La persecuzione si è accanita con particolare forza sulla stampa e sulle università. Le giornaliste Negin Bagheri e Elnaz Mohammadi, del quotidiano digitale Ham Mihan, sono state condannate a tre anni per «cospirazione», mentre la reporter critica Nazila Maroufian è tornata in prigione per la seconda volta in un anno. La connessione di molti siti e media indipendenti va a singhiozzo da giorni, con veri e propri black-out a Zahedan, nella provincia sud-orientale del Sistan-Baluchistan, una delle zone più calde, dove tuttora si registrano cortei dopo la protesta del venerdì. Artisti, cantanti, figure pubbliche sono sotte stretta “osservazione”. Gli atenei – “colpevoli” di avere offerto rifugio e supporto ai dimostranti – hanno subito una vera e propria purga, con decine di docenti licenziati. Perfino il famoso esperto di intelligenza artificiale Ali Sharifi Zarchi ha perso la cattedra alla prestigiosa università Sharif di Teheran. I 22mila dimostranti amnistiati hanno ricevuto un avvertimento chiaro da uno dei vertici del potere giudiziario, Sadegh Rahimi: qualunque iniziativa sarà punita, stavolta, con un castigo doppio. Hamed Bagheri, attivista curdo, è stato ucciso dalle forze di sicurezza a una trentina di chilometri da Teheran per aver incitato le persone a manifestare.

Questo non ha impedito che in vari quartieri della capitale siano tornate le grida di protesta. L’ostinazione con cui il regime sta perseguendo il dissenso, reale o presunto, non fa che confermare, però, quanto potente ancora risuoni per l’Iran il grido «Zan, Zendegi, Azadi» ovvero «Donna, vita, libertà». La sua eco va ben oltre la quantità di capelli che una testa femminile è autorizzata a mostrare. Non a caso, lo slogan-simbolo della rivolta è stato inventato da un giovane uomo, Shervin Hajipour della città di Babolsar, che l’ha trasformato in canzone e diffuso su Twitter. In queste tre parole sono sintetizzati tutti gli abusi che gli iraniani hanno sopportato in 44 anni di Repubblica islamica. Le donne e la loro lotta contro l’hijab sono la punta avanzata di un movimento ampio, in cui si trovano le minoranze etniche e religiose – tradizionalmente discriminate –, i giovani affamati di libertà e le famiglie impoverite dalla cronica crisi economica, innescata dal ripristino delle sanzioni Usa dopo il ritiro unilaterale dall’accordo sul nucleare da parte dell’amministrazione Trump.

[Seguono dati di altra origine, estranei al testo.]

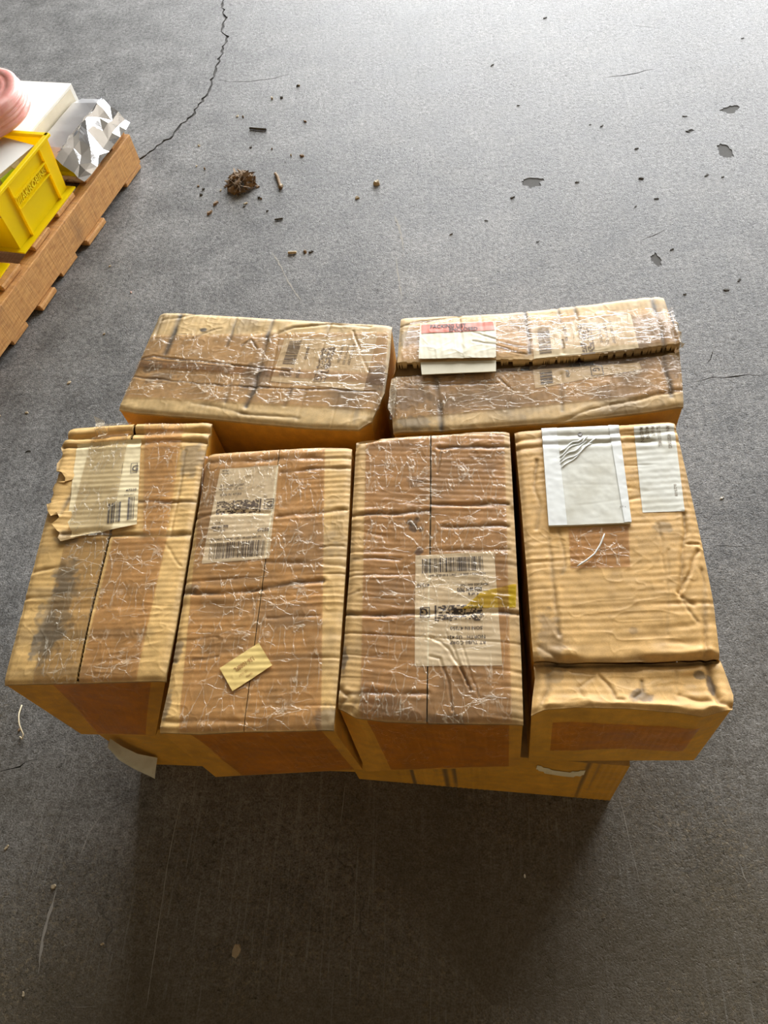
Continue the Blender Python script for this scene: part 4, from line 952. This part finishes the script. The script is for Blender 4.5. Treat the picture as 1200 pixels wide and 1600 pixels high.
# foil pack
fe = empty('foil_pack', PW(0, 0, .1246), 'crinkled silver foil pack on the end of the pallet beside the yellow bin', 'package', rz=PANG)
def foil():
    prof = [(-.146, .0), (-.146, .074), (-.138, .078), (-.098, .079), (-.058, .080), (-.042, .062), (-.024, .038), (-.010, .017), (.002, .004), (-.004, .0)]
    r = np.random.RandomState(19); nv, nu = len(prof), 9; V = []; Fc = []; FM = []
    ys = np.linspace(.024, -.258, nu)
    for i, (x, z) in enumerate(prof):
        for j, y in enumerate(ys):
            e_ = 1.0 if j in (0, nu-1) else 0.0; k = .85 if 5 <= i <= 7 else .12
            a, b, c = r.uniform(-1, 1, 3)
            V.append((x*(1-.05*e_)-.004*e_+.0055*k*a, y+.014*k*b*(1-e_), max(.0006, z*(1-.12*e_)+.0055*k*c*(z > .003))))
    for i in range(nv-1):
        for j in range(nu-1):
            q = [i*nu+j, (i+1)*nu+j, (i+1)*nu+j+1, i*nu+j+1]; m = 0 if i >= 4 else 1
            if r.rand() < .75: tri = [(q[0], q[1], q[2]), (q[0], q[2], q[3])]
            else: tri = [(q[0], q[1], q[3]), (q[1], q[2], q[3])]
            Fc += tri; FM += [m, m]
    Fc.append(tuple(np.arange(nv)*nu)); Fc.append(tuple((np.arange(nv)*nu+nu-1)[::-1])); FM += [0, 0]
    return mesh_from('foil_wrap', V, Fc, FOIL, fe, False, mats=[FOIL, FOIL_D], fmat=FM)
foil()
G = np.zeros((4, 24, 3))
for j, t in enumerate(np.linspace(0, 1, 24)):
    for i in range(4): G[i, j] = (-.056+.003*i+.0012*math.sin(j), .020-.272*t, .0790+.0040*i*(.6+.4*math.sin(t*19)))
sheet('foil_seam', G, FOIL, fe, None, 0, smooth=False)

# ================================================================== litter on the floor
def chip(name, px, size, asp, hgt, rot, mat, label, cat, group=None, seed=0):
    r = np.random.RandomState(seed); p = at(*px, 0); bm = bmesh.new()
    n = 7; a = np.linspace(0, 2*np.pi, n, endpoint=False); q = .7+.5*r.rand(n)
    lo = [bm.verts.new((size*.5*q[i]*math.cos(a[i]), size*.5*asp*q[i]*math.sin(a[i]), 0)) for i in range(n)]
    hi = [bm.verts.new((size*.4*q[i]*math.cos(a[i]), size*.4*asp*q[i]*math.sin(a[i]), hgt*(.6+.7*r.rand()))) for i in range(n)]
    bm.faces.new(lo[::-1]); bm.faces.new(hi)
    for i in range(n): bm.faces.new([lo[i], lo[(i+1) % n], hi[(i+1) % n], hi[i]])
    bmesh.ops.triangulate(bm, faces=[f for f in bm.faces if len(f.verts) > 4])
    me = bpy.data.meshes.new(name); bm.to_mesh(me); bm.free(); me.materials.append(mat)
    o = bpy.data.objects.new(name, me); COL.objects.link(o); o.location = (p[0], p[1], .0003); o.rotation_euler.z = rot
    return tag(o, label, cat, group)
DRY = simple('dry_brown_debris', (.20, .13, .07), .85, .5, 120)
DRY2 = simple('pale_wood_sliver', (.38, .31, .20), .8, .3, 120)
DARK = simple('dark_grit', (.055, .05, .04), .85, .3, 120)
# the clump of dried leaf and mud
r = np.random.RandomState(11); V = []; Fc = []; base = at(375, 289, 0)
for k in range(150):
    rad = .040*math.sqrt(r.rand()); th = r.rand()*2*np.pi; hmax = .034*(1-(rad/.046)**2); zc = hmax*r.rand()
    c = np.array([rad*math.cos(th)*1.0+.006, rad*math.sin(th)*1.25, zc+.002]); L = .006+.012*r.rand(); Wd = L*(.25+.4*r.rand())
    d = r.randn(3); d[2] *= .5; d = _n(d); e_ = _n(np.cross(d, r.randn(3))); n_ = np.cross(d, e_)
    o = len(V); q = [c-d*L-e_*Wd*.4, c+d*L*.2-e_*Wd, c+d*L, c+d*L*.1+e_*Wd, c+n_*.0016]
    q = [np.array([w[0], w[1], max(w[2], .0004)]) for w in q]; V += q
    Fc += [(o, o+1, o+4), (o+1, o+2, o+4), (o+2, o+3, o+4), (o+3, o, o+4), (o+3, o+2, o+1, o)]
cl = mesh_from('debris_clump', V, Fc, DRY); cl.location = base; tag(cl, 'clump of dried brown leaf scraps on the concrete behind the left carton', 'debris')
def where(px, ref):
    d = np.round((at(*px, 0)[:2]-ref)*100).astype(int)
    return '%d cm %s, %d cm %s' % (abs(d[1]), 'behind' if d[1] >= 0 else 'before', abs(d[0]), 'right of' if d[0] >= 0 else 'left of')
CLUMP = at(375, 289, 0)[:2]; REAR = np.array([.30, .96])
def twig(pxs, rad, mat, name, label, cat, group=None, lift=.0):
    P = [at(x, y, rad+.0004) for x, y in pxs]; o0 = P[0].copy(); o0[2] = 0
    P = resample(P, max(4, len(pxs)*3)); P[:, 2] += lift*np.sin(np.linspace(0, np.pi, len(P)))
    V, Fc = tube_vf(P, rad, 6); o = mesh_from(name, np.array(V)-o0, Fc, mat, None, True); o.location = o0; return tag(o, label, cat, group)
twig([(430, 271), (434, 277), (436, 285), (439, 294)], .0045, DRY, 'twig', 'short knobbly brown twig just right of the leaf clump', 'twig')
chip('mud_crumb', (439, 292), .016, .8, .009, .4, DRY2, 'pale crumb at the lower end of the knobbly twig', 'debris', None, 3)
twig([(390, 200), (402, 201), (416, 202)], .0035, DARK, 'twig', 'thin dark stick lying level above the leaf clump', 'twig')
twig([(429, 343), (442, 341)], .0025, DARK, 'twig', 'tiny dark stick below the knobbly twig', 'twig')
twig([(450, 395), (463, 394)], .0035, DRY2, 'wood_sliver', 'pale short sliver of wood below the tiny stick', 'debris')
chip('wood_crumb', (589, 288), .020, .8, .012, .3, DRY2, 'tan crumb alone on the floor behind the gap between the rear cartons', 'debris', None, 5)
chip('wood_crumb', (327, 334), .024, .4, .006, .9, DRY, 'brown curled chip left below the leaf clump', 'debris', None, 6)
chip('wood_crumb', (338, 318), .024, .35, .006, 1.0, DRY, 'narrow brown chip between the leaf clump and the curled chip', 'debris', None, 7)
r = np.random.RandomState(5)
LBL = 'tiny crumb of dry dirt scattered on the concrete near the leaf clump'
for k, (x, y) in enumerate(((310, 291), (318, 296), (307, 260), (320, 264), (315, 305), (345, 298), (352, 292), (382, 322), (384, 318), (408, 311), (405, 309), (455, 243), (472, 244), (446, 254), (558, 310), (477, 394), (486, 394), (371, 182), (380, 183), (440, 153), (425, 154), (425, 233), (465, 135), (467, 134), (477, 190), (392, 230), (311, 228), (402, 292), (418, 330))):
    chip('dirt_crumb', (x, y), .007+.009*r.rand(), .4+.4*r.rand(), .002+.003*r.rand(), r.rand()*6, (DRY, DARK, DRY2)[k % 3], 'tiny %s dirt crumb %s the leaf clump' % (('brown', 'dark', 'pale')[k % 3], where((x, y), CLUMP)), 'debris', 'dirt crumbs near the leaf clump', 20+k)
LBL = 'small dark fleck of grit on the pale concrete at the upper right'
for k, (x, y) in enumerate(((852, 28), (769, 102), (810, 165), (1160, 60), (1075, 205), (922, 195), (1104, 274), (1129, 277), (1002, 279), (1026, 311), (993, 323), (1050, 390), (1135, 453), (1155, 438), (1070, 460), (902, 285), (840, 378), (800, 309), (995, 232), (940, 197), (1070, 182), (760, 345), (705, 366))):
    chip('grit_fleck', (x, y), .008+.011*r.rand(), .22+.25*r.rand(), .0012+.0012*r.rand(), r.rand()*1.2-.3, DARK, 'dark grit fleck %s the split-open carton' % where((x, y), REAR), 'debris', 'grit flecks behind the cartons', 60+k)
LBL = 'tiny pale scrap lying on the dark floor left of the cartons'
for k, (x, y) in enumerate(((205, 457), (172, 416), (163, 522), (108, 598), (0, 650), (84, 1265+120), (11, 1324), (37, 1553), (160, 1475), (42, 645))):
    chip('paper_scrap', (x, y), .006+.006*r.rand(), .4+.4*r.rand(), .002, r.rand()*6, DRY2 if k else simple('pink_scrap', (.55, .36, .30), .8), 'tiny %s scrap %s the torn carton' % ('pale' if k else 'pink', where((x, y), np.array([-.62, .54]))), 'debris', 'pale scraps left of the cartons', 90+k)
chip('paint_flake', (1128, 778), .013, .3, .002, .5, CARTON, 'tiny white flake on the floor right of the row of cartons', 'debris', None, 130)
chip('bark_crumb', (370, 1486), .020, .8, .004, 1.2, DRY2, 'tan smear of crumbled dirt on the floor in front of the cartons', 'debris', None, 131)
twig([(34, 1102), (33, 1118), (35, 1134), (40, 1150), (37, 1156), (31, 1151)], .0013, simple('dry_straw', (.62, .52, .34), .7), 'straw', 'thin bent straw on the floor beneath the torn carton', 'straw', lift=.012)
chip('wood_crumb', (31, 1140), .012, .4, .003, 1.5, DRY, 'brown sliver beside the bent straw', 'debris', None, 140)
chip('wood_crumb', (820, 1170+199), .006, .7, .003, 1.5, CARTON, 'tiny white speck on the dark floor in front of the cartons', 'debris', None, 141)
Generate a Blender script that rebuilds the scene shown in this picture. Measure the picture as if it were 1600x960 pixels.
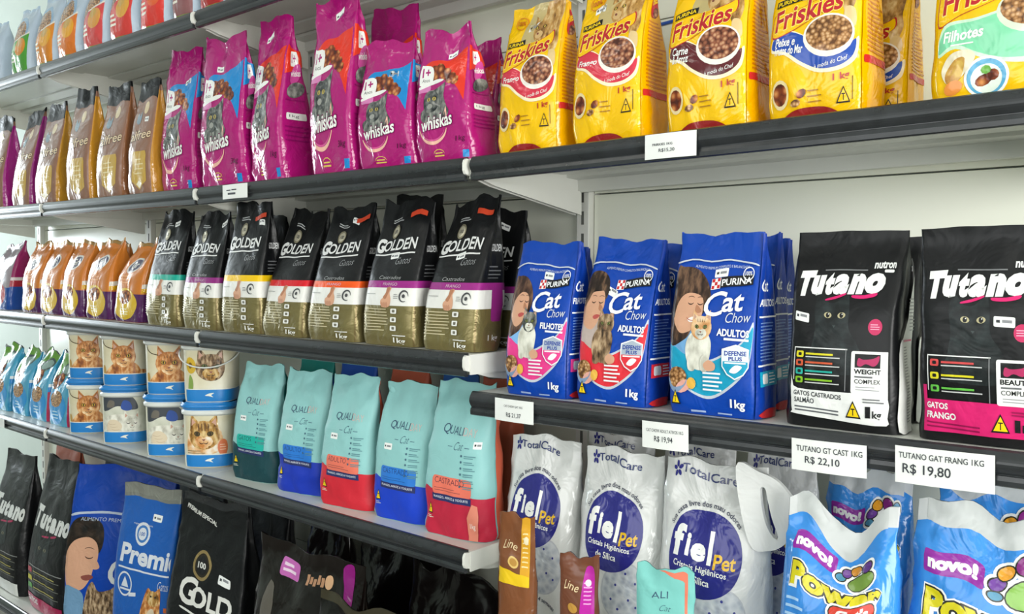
import bpy, bmesh, math, random
import numpy as np
from mathutils import Vector, Matrix, noise

for o in list(bpy.data.objects):
    bpy.data.objects.remove(o)
S = bpy.context.scene
COL = S.collection
CZ = 1.45                                   # height of the eye above the floor

# ---------------------------------------------------------------- camera, world, lights, exposure
cam = bpy.data.cameras.new('camera')
cam.lens = 1385.5 / 1600 * 36
cam.sensor_width = 36
cam.clip_start = 0.02
cam_o = bpy.data.objects.new('camera', cam)
COL.objects.link(cam_o)
YAW, PITCH, ROLL = 0.7103, -0.0416, -0.0023
_M = (Matrix.Rotation(YAW, 3, 'Z') @ Matrix.Rotation(PITCH, 3, 'X') @ Matrix.Rotation(ROLL, 3, 'Y'))
_r, _f, _u = _M.col[0], _M.col[1], _M.col[2]
cam_o.matrix_world = Matrix(((_r[0], _u[0], -_f[0], 3.1923), (_r[1], _u[1], -_f[1], -1.2629),
                             (_r[2], _u[2], -_f[2], CZ - 0.0032), (0, 0, 0, 1)))
S.camera = cam_o

W = bpy.data.worlds.new('sky')
S.world = W
W.use_nodes = True
W.node_tree.nodes['Background'].inputs[0].default_value = (0.80, 0.92, 1.0, 1)
W.node_tree.nodes['Background'].inputs[1].default_value = 1.0


def area(name, loc, target, sx, sy, power, col=(1, 1, 1)):
    l = bpy.data.lights.new(name, 'AREA')
    l.shape = 'RECTANGLE'
    l.size, l.size_y = sx, sy
    l.energy = power
    l.color = col
    o = bpy.data.objects.new(name, l)
    o.location = loc
    o.rotation_euler = (Vector(target) - Vector(loc)).to_track_quat('-Z', 'Y').to_euler()
    COL.objects.link(o)
    return o


area('daylight_through_shop_door', (-3.62, -.55, 1.82), (0, -.55, 1.82), .8, 1.75, 82, (0.86, 0.95, 1.0))
area('daylight_through_front_window', (2.6, -4.4, 2.1), (2.2, 0, 1.5), 4.2, 1.45, 56, (1.0, 0.985, 0.95))
area('daylight_through_side_window', (5.9, -1.7, 1.5), (2.0, -0.5, 1.2), 2.0, 1.8, 150, (1.0, 0.99, 0.95))
S.view_settings.view_transform = 'Standard'
S.view_settings.look = 'None'
S.view_settings.gamma = 1
S.view_settings.use_curve_mapping = False
S.view_settings.exposure = -0.08


# ---------------------------------------------------------------- materials
def lin(h):
    h = h.lstrip('#')
    v = [int(h[i:i + 2], 16) / 255 for i in (0, 2, 4)]
    return tuple((c / 12.92 if c <= .04045 else ((c + .055) / 1.055) ** 2.4) for c in v)


#          roughness metallic specular bump_strength bump_scale
FIN = {'gloss': (.15, 0, .5, .55, 12), 'crinkle': (.20, .0, .45, .45, 9), 'satin': (.36, 0, .27, .38, 13), 'matte': (.50, 0, .35, .22, 12),
       'foil': (.30, .40, .5, .45, 16),
       'dark': (.16, 0, .35, .5, 7), 'paper': (.6, 0, .3, .0, 10), 'paint': (.38, 0, .5, .0, 10), 'plast': (.35, 0, .5, .04, 10),
       'black': (.36, 0, .3, .30, 13)}
_mats = {}


def mat(h, fin='gloss'):
    k = (h, fin)
    if k in _mats:
        return _mats[k]
    m = bpy.data.materials.new('mat_%s_%s' % (fin, h.lstrip('#')))
    m.use_nodes = True
    nt = m.node_tree
    b = nt.nodes['Principled BSDF']
    r, me, sp, bs, bsc = FIN[fin]
    b.inputs['Base Color'].default_value = (*lin(h), 1)
    b.inputs['Roughness'].default_value = r
    b.inputs['Metallic'].default_value = me
    b.inputs['Specular IOR Level'].default_value = sp
    if bs > 0:
        add_bump(nt, b, bs, bsc)
    _mats[k] = m
    return m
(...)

In cinque anni, la moneta locale ha perso il 66 per cento del suo valore, l’inflazione galoppa, i prodotti di importazione scarseggiano nei bazar. La recessione strangola i salariati e la classe medio-bassa mentre la morsa si allenta progressivamente man mano che ci si avvicina ai vertici del regime. Proprio nella capacità di coniugare le istanze sociali con la richiesta di diritti, risiede la forza della rivolta, che procede silenziosa, in attesa di una nuova fiammata. L’Iran è una polveriera. Nel frattempo, “Donna, vita e libertà” resta il grido muto di ogni cittadina che cammina per strada senza hijab. E sono tante.